Karen L. Snell is a constitutional litigator, focusing on civil rights, federal criminal defense and complex civil litigation. She has successfully represented plaintiffs in a number of civil rights matters, including excessive force, unlawful search and seizure and First Amendment cases. She has successfully sued for damages under the federal civil rights act on behalf of dog owners whose pets were shot and killed by police officers. Ms. Snell is also a nationally recognized expert in international extradition defense.

Ms. Snell graduated from Stanford University with a B.A. in philosophy in 1977. She received her J.D. from Stanford Law School in 1981. She began her legal career at the San Francisco law firm Morrison & Foerster. In 1989 she joined the Federal Public Defender’s Office in San Francisco, and eventually became the Supervising Attorney in charge of training trial attorneys. In 1996, Ms. Snell formed Clarence, Snell & Dyer LLP, a five attorney litigation firm where she was a named partner until 2003. She now handles select civil rights cases from her home in San Francisco and serves as General Counsel of the Institute for International Criminal Investigation, a non-profit organization that trains war crimes investigators.
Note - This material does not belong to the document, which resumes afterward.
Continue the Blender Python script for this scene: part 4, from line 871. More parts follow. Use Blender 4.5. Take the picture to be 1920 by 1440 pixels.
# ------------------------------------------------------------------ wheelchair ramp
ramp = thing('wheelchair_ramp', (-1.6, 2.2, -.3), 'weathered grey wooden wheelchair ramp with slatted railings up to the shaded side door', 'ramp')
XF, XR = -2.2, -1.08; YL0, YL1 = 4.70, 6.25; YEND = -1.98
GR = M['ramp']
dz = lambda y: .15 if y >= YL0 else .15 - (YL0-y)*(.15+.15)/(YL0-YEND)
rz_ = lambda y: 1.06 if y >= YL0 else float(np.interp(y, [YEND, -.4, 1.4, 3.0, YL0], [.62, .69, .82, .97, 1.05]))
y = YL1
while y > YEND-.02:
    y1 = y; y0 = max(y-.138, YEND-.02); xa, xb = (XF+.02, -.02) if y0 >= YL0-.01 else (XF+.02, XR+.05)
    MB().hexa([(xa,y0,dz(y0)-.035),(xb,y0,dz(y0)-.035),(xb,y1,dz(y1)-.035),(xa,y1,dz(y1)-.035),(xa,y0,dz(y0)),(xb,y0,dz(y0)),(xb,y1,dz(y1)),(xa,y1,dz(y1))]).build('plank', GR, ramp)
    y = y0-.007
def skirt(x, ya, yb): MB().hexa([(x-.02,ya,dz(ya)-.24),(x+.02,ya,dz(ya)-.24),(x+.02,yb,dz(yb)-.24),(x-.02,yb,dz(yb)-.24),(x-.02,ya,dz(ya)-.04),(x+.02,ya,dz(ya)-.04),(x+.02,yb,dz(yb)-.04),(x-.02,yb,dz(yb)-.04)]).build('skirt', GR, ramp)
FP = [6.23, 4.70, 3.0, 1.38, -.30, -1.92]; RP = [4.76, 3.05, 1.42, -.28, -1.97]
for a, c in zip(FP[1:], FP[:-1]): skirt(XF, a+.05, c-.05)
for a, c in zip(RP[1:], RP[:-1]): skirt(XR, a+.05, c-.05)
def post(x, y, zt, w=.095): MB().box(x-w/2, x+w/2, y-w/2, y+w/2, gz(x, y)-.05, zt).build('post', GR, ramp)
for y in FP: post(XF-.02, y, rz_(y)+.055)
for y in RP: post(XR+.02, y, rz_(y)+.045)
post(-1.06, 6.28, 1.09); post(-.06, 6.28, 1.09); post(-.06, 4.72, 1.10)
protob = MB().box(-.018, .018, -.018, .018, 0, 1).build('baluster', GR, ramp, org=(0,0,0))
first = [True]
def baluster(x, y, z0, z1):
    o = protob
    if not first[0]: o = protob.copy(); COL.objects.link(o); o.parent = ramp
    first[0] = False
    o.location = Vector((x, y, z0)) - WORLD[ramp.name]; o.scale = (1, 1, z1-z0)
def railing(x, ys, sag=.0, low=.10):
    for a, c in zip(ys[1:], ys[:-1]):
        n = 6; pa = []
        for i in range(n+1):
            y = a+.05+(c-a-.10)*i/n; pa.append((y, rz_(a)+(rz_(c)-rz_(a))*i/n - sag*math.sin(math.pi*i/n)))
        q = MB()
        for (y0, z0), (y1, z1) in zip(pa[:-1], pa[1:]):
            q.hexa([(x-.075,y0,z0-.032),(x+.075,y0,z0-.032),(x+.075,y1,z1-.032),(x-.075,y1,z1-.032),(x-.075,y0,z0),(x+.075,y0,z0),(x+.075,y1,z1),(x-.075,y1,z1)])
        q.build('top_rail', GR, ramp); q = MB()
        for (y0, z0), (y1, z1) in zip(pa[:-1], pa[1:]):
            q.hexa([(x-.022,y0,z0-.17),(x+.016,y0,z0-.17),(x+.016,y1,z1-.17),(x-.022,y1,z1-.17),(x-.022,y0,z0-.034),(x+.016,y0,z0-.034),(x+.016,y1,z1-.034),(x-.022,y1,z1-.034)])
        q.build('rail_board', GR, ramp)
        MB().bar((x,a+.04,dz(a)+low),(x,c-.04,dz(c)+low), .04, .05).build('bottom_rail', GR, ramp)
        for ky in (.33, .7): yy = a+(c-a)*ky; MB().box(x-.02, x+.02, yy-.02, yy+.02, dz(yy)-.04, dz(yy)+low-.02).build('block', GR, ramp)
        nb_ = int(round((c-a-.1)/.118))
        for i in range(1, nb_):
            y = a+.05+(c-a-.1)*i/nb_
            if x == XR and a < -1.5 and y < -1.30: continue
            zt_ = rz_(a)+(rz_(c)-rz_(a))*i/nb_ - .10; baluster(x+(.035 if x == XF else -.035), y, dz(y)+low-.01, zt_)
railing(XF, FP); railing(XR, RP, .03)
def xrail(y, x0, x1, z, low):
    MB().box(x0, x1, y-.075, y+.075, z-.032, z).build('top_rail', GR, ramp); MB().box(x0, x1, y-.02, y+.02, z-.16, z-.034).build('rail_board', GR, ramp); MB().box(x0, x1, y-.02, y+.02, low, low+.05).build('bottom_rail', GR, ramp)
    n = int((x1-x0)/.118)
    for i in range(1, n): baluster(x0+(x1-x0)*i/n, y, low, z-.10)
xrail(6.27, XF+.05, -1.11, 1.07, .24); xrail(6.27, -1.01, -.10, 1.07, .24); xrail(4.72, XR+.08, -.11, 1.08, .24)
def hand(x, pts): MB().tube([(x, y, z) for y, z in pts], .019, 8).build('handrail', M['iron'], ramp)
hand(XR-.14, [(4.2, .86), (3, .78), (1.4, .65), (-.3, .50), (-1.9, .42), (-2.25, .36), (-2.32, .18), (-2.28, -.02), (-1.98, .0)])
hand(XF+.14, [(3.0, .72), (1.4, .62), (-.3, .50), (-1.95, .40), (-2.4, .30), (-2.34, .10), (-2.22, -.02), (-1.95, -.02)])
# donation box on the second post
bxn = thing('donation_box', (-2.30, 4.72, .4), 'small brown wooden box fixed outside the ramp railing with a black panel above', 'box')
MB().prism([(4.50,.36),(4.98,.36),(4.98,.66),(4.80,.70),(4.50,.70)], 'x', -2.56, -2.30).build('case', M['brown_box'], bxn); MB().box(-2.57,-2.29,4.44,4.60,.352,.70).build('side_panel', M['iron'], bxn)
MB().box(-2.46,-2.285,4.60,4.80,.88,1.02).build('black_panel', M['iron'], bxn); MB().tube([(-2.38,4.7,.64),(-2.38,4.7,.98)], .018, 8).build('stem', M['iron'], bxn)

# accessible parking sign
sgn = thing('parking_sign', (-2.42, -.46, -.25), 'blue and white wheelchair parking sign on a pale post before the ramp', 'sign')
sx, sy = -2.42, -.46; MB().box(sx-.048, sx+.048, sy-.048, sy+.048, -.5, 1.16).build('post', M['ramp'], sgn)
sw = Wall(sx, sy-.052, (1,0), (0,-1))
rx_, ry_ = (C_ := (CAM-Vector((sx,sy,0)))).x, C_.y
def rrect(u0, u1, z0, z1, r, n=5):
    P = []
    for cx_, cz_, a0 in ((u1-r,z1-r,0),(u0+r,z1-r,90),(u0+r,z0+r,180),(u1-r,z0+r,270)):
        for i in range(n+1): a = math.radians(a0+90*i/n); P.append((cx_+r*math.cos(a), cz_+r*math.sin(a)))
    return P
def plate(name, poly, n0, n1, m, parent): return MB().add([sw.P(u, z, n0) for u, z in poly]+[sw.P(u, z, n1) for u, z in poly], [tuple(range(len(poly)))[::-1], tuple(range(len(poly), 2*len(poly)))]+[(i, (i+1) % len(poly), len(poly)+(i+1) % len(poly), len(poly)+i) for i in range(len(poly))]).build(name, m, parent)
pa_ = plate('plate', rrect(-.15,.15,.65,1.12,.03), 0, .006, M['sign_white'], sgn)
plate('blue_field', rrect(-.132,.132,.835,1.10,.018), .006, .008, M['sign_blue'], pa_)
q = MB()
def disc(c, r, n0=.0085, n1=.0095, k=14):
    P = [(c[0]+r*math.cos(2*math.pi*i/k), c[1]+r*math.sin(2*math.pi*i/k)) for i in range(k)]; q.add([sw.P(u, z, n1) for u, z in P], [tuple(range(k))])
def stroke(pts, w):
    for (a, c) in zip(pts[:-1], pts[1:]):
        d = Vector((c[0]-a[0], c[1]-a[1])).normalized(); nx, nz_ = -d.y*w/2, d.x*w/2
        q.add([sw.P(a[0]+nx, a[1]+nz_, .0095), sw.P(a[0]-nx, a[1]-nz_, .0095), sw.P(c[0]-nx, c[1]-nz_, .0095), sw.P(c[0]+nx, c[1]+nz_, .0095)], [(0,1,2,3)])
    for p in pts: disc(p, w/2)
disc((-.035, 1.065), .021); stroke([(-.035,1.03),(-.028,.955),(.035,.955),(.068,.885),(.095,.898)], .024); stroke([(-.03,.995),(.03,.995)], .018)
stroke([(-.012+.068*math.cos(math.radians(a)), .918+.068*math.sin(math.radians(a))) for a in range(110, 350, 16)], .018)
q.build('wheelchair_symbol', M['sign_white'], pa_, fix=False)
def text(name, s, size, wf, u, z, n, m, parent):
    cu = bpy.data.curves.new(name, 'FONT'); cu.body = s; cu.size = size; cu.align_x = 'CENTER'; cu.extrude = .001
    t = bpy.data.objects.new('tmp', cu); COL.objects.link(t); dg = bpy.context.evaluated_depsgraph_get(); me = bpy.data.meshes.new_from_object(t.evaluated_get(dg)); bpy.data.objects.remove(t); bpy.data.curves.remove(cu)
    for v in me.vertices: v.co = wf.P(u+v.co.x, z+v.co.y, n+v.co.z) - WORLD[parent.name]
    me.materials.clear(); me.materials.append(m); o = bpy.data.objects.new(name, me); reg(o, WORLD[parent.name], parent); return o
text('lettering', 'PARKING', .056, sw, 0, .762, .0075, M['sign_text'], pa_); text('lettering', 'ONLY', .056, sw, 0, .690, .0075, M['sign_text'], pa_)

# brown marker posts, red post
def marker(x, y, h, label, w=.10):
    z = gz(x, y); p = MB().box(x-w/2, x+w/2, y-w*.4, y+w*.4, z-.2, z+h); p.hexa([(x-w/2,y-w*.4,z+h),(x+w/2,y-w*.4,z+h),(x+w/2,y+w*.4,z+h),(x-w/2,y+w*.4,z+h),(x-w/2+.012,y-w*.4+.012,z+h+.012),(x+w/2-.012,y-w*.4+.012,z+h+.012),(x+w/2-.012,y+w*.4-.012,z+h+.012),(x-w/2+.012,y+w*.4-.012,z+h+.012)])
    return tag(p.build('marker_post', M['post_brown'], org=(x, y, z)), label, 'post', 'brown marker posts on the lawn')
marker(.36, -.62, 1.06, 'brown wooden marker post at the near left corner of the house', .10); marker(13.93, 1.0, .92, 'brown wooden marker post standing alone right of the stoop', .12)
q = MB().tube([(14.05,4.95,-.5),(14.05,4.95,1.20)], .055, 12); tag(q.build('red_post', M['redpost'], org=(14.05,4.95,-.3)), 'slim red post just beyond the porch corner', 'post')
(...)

Ms. Snell is a Fellow in the American College of Trial Lawyers. She was appointed to the founding Board of the Habeas Corpus Resource Center by California Supreme Court Chief Justice Ronald George, and was a founding member of San Francisco Women Lawyers’ Alliance. She served for many years as the chair of the California Attorneys for Criminal Justice Federal Practice Committee. She regularly teaches ethics for the Northern District of California Criminal Justice Panel and has taught trial advocacy at Stanford Law School, University of San Francisco, and Cardozo Law School.